GIVEN MATERIAL »

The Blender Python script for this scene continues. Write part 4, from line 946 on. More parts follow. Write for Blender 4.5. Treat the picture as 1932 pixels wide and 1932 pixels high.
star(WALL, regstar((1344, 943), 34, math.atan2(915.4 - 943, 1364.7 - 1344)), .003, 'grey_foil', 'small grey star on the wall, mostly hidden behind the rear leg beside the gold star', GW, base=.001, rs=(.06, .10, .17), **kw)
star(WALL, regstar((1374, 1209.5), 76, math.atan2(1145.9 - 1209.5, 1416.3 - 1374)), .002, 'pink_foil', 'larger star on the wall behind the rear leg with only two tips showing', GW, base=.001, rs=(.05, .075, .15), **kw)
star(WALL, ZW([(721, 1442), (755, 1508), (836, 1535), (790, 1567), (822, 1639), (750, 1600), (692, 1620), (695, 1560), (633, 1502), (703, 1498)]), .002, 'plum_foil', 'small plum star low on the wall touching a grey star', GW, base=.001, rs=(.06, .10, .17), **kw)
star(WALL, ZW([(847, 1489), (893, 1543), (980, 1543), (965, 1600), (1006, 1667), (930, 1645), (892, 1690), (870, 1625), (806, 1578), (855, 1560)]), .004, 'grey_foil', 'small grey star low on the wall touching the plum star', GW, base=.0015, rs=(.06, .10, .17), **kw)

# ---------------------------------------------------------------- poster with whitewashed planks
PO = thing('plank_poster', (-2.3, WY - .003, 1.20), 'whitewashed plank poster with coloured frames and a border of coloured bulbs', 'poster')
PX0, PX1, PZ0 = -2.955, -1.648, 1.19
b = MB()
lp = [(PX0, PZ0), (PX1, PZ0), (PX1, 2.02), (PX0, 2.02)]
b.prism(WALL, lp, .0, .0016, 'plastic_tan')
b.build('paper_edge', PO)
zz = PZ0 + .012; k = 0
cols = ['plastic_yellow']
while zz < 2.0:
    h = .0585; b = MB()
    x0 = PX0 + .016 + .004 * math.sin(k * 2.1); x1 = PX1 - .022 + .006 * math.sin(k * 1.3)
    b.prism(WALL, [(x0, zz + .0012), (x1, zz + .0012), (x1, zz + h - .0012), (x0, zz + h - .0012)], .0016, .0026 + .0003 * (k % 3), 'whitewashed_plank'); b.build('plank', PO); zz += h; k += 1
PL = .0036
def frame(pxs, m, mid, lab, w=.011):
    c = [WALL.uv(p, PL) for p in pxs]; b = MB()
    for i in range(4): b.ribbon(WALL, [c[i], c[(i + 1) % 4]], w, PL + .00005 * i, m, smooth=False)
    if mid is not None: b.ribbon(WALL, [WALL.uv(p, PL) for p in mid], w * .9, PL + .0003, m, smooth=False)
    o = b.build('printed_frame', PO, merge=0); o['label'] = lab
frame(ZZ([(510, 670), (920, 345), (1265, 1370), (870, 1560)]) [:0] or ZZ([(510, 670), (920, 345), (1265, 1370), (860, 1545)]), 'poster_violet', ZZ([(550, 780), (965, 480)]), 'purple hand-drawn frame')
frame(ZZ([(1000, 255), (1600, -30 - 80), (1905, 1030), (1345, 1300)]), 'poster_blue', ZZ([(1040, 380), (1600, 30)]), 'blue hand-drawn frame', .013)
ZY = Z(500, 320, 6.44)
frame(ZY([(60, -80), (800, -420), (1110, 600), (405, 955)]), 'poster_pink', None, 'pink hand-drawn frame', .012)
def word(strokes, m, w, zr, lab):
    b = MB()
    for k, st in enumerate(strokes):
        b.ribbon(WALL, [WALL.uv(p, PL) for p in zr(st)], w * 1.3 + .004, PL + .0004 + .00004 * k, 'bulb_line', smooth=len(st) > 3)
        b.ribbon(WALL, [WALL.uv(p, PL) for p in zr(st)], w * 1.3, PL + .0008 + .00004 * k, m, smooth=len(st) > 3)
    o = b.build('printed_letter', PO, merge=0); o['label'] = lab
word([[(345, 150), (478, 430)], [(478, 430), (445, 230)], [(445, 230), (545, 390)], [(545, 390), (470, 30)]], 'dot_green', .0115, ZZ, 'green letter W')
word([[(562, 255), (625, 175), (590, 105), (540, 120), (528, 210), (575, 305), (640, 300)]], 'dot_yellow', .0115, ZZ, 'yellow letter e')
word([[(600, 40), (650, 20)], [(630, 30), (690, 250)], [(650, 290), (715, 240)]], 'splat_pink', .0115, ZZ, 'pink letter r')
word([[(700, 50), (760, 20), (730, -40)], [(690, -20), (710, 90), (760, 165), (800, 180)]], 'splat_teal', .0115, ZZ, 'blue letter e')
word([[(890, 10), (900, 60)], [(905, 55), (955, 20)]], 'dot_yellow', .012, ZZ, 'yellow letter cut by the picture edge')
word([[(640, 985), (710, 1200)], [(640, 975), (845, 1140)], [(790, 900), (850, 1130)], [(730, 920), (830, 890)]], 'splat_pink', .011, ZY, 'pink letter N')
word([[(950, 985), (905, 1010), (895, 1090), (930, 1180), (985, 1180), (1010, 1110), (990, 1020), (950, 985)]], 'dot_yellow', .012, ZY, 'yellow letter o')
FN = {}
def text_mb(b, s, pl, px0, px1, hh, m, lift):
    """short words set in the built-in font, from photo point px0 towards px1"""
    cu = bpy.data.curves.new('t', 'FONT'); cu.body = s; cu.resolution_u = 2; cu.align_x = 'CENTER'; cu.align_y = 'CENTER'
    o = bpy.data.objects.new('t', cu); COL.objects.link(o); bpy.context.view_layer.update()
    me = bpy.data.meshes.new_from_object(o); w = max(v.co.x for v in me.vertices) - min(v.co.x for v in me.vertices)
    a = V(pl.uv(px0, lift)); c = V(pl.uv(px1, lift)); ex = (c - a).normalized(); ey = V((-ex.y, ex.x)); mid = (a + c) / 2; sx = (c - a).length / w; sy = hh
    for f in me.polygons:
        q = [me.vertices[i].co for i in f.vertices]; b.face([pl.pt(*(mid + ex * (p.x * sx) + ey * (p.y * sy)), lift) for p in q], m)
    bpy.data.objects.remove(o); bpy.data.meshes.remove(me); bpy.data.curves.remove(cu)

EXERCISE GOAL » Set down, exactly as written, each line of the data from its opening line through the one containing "base=.0015, rs=(.06, .10, .17), **kw)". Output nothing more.

FINAL ANSWER »
The Blender Python script for this scene continues. Write part 4, from line 946 on. More parts follow. Write for Blender 4.5. Treat the picture as 1932 pixels wide and 1932 pixels high.
star(WALL, regstar((1344, 943), 34, math.atan2(915.4 - 943, 1364.7 - 1344)), .003, 'grey_foil', 'small grey star on the wall, mostly hidden behind the rear leg beside the gold star', GW, base=.001, rs=(.06, .10, .17), **kw)
star(WALL, regstar((1374, 1209.5), 76, math.atan2(1145.9 - 1209.5, 1416.3 - 1374)), .002, 'pink_foil', 'larger star on the wall behind the rear leg with only two tips showing', GW, base=.001, rs=(.05, .075, .15), **kw)
star(WALL, ZW([(721, 1442), (755, 1508), (836, 1535), (790, 1567), (822, 1639), (750, 1600), (692, 1620), (695, 1560), (633, 1502), (703, 1498)]), .002, 'plum_foil', 'small plum star low on the wall touching a grey star', GW, base=.001, rs=(.06, .10, .17), **kw)
star(WALL, ZW([(847, 1489), (893, 1543), (980, 1543), (965, 1600), (1006, 1667), (930, 1645), (892, 1690), (870, 1625), (806, 1578), (855, 1560)]), .004, 'grey_foil', 'small grey star low on the wall touching the plum star', GW, base=.0015, rs=(.06, .10, .17), **kw)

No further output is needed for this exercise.